Vanessa Anspaugh A-men (the first event)

8.9.2015
Details
Date:
Sunday, August 9, 2015
Time:
2:00PM—3:30PM EDT
Location:
Bay Beach behind 533 Sail Walk, Fire Island Pines, NY 11702
Merging her latest research on performances of masculinity in a site-based exploration of the shallow waters of Fire Island’s Great South Bay, dancer and choreographer Vanessa Anspaugh (along with collaborators Andrew Kachel, Clara Lopez and devynn emory) conjures queerly religious rituals of containment, holding, and resurrection. Performers and viewers alike navigate this languid, immersive, and aqueous landscape.

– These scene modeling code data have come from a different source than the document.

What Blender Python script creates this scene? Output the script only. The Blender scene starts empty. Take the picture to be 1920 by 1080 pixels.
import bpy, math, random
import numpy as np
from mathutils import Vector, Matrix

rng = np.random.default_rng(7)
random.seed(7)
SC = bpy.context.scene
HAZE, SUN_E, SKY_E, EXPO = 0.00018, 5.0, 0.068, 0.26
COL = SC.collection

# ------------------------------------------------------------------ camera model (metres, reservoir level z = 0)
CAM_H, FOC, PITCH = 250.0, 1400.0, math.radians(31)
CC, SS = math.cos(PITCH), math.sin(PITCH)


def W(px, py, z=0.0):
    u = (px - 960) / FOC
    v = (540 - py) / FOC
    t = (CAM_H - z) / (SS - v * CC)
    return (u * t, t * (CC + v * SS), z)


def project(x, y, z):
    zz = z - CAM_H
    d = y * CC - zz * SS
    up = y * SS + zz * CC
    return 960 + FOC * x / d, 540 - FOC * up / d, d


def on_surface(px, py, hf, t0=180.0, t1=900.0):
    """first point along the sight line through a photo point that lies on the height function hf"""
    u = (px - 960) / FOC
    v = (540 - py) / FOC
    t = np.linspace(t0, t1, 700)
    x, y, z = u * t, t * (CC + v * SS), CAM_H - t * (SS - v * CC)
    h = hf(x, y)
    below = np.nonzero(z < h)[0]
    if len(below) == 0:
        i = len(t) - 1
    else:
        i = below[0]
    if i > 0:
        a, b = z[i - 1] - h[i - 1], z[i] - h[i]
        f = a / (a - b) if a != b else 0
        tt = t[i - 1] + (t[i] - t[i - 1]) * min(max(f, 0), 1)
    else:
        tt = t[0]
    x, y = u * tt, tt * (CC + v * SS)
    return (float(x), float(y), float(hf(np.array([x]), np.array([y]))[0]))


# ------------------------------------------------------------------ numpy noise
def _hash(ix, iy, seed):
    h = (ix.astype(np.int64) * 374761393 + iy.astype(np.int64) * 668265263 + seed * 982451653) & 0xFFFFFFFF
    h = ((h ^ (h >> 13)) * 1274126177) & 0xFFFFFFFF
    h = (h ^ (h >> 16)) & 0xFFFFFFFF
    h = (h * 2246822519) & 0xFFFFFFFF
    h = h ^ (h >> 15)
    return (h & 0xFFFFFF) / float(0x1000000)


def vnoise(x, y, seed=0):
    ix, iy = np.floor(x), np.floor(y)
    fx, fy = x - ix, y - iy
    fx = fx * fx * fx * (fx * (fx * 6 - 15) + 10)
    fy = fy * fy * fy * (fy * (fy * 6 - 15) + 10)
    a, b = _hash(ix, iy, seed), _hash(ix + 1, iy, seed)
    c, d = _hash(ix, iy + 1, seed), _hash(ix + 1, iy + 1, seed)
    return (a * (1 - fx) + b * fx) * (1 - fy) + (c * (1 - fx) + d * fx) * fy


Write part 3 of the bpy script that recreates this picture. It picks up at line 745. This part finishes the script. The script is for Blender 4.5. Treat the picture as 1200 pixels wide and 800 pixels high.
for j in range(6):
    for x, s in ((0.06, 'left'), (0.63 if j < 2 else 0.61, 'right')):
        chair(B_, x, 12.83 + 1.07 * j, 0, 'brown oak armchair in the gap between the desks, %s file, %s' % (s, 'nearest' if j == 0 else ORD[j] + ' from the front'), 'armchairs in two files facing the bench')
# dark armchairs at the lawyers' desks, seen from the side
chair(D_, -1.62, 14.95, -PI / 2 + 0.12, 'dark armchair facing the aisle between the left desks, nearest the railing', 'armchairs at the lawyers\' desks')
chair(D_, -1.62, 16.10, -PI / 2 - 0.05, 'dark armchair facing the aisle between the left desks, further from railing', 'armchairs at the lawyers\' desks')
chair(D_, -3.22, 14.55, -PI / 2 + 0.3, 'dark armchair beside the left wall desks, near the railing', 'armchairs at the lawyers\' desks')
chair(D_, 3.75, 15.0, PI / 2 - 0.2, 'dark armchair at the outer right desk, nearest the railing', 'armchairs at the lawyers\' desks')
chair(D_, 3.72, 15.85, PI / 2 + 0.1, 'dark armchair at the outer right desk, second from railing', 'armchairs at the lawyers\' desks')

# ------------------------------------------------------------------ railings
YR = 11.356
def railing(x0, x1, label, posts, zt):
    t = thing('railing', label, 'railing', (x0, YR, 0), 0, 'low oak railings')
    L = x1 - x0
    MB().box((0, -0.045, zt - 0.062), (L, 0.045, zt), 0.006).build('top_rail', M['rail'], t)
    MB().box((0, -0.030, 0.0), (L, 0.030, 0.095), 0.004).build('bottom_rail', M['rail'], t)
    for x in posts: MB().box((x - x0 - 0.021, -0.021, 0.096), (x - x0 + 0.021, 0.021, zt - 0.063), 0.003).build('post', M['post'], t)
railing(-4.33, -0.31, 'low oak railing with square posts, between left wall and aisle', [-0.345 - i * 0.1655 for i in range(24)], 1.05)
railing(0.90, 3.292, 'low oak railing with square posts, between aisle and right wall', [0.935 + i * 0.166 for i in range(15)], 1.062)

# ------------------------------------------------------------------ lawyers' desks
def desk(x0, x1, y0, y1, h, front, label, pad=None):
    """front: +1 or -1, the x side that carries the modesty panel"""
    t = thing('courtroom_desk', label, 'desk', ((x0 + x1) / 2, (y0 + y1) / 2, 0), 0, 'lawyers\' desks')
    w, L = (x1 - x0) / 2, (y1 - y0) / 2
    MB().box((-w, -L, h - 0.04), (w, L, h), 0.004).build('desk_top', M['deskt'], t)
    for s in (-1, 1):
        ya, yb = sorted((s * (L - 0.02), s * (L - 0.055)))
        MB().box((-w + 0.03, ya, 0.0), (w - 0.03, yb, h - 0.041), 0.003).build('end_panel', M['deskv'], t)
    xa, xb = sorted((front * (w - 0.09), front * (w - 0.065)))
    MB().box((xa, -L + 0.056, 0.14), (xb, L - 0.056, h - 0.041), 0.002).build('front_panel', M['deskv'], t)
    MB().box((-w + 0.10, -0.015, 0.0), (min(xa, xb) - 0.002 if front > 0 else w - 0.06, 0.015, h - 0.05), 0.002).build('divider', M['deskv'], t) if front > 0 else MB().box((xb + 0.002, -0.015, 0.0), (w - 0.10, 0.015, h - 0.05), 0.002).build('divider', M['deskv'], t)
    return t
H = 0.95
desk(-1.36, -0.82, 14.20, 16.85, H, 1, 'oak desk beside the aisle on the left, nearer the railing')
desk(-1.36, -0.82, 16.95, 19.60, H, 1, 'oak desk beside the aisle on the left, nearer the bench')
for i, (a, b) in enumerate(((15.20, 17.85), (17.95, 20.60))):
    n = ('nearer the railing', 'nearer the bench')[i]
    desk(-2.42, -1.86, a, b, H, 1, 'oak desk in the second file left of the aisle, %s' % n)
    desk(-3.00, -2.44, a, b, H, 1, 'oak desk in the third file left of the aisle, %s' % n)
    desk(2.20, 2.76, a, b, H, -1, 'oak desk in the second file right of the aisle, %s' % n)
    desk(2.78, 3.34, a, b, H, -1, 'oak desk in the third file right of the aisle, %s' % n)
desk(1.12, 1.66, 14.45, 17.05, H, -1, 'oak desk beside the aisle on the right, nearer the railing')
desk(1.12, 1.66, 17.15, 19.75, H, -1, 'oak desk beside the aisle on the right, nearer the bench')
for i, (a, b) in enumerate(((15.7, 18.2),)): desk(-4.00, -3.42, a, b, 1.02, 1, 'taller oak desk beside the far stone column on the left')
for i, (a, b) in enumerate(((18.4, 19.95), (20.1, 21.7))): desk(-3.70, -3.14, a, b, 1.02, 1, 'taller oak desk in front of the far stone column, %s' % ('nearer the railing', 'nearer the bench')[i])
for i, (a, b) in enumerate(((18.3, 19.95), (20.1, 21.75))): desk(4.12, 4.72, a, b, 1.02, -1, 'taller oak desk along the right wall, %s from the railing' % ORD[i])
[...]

I am a dance artist who works through visual, somatic, and conceptual languages in an effort to facilitate emotional, political, and relational dance works. My particular process methodology hinges on a belief that what is going on inside of the room reflects also what is going on outside of the room, in the culture at large. In my processes driven work, I continue to work collaboratively with performers in order to discover how their interests and concerns can be in dialogue with my own interests exploring the complex power relations embedded in a variety of relationships. From the personal, institutional and sociopolitical, I aim to work through questions around control, collaboration, authorship, domination and surrender. At the heart of most all of my research lies investigations in to various structures of power and examines how power lives in and between bodies. From the macro to the micro, many of the questions that surround my work address the myriad relationships that exist in collections of groups and individuals. Currently, my research hopes to subvert the dynamics and/or reverse traditional structures that exist in the dancer choreographer paradigm. In my newest work The End of Men, I direct an all male cast for the first time. Often in contemporary dance, we encounter male choreographers who direct all-female and mixed gender casts, but how often do we see female choreographers directing all male casts? This arrangement implicitly unearths questions of authority and power within creative process and production. It has personal resonance in that I have never worked this way before and it has political resonance in that it aims to provide a rendering of manhood that is decentralized, complex, and new. As such, The End of Men, aims to examine the fact that so often in cultural production, maleness is not understood as a subjective experience, but rather as a universality. This patriarchal stance renders all other subject positions as “other,” and thus residing in ghettoized margins. The End of Men aims to disrupt this centralized and consolidating phenomenon and runs counter to “maleness as universal truth” in that it works to reveal masculinity as just another framework, amongst many. This work is both an exploration and a construction of masculinity from a marginal positionality, thus forcing masculinity to separate itself from its compulsion to be interpreted as Truth.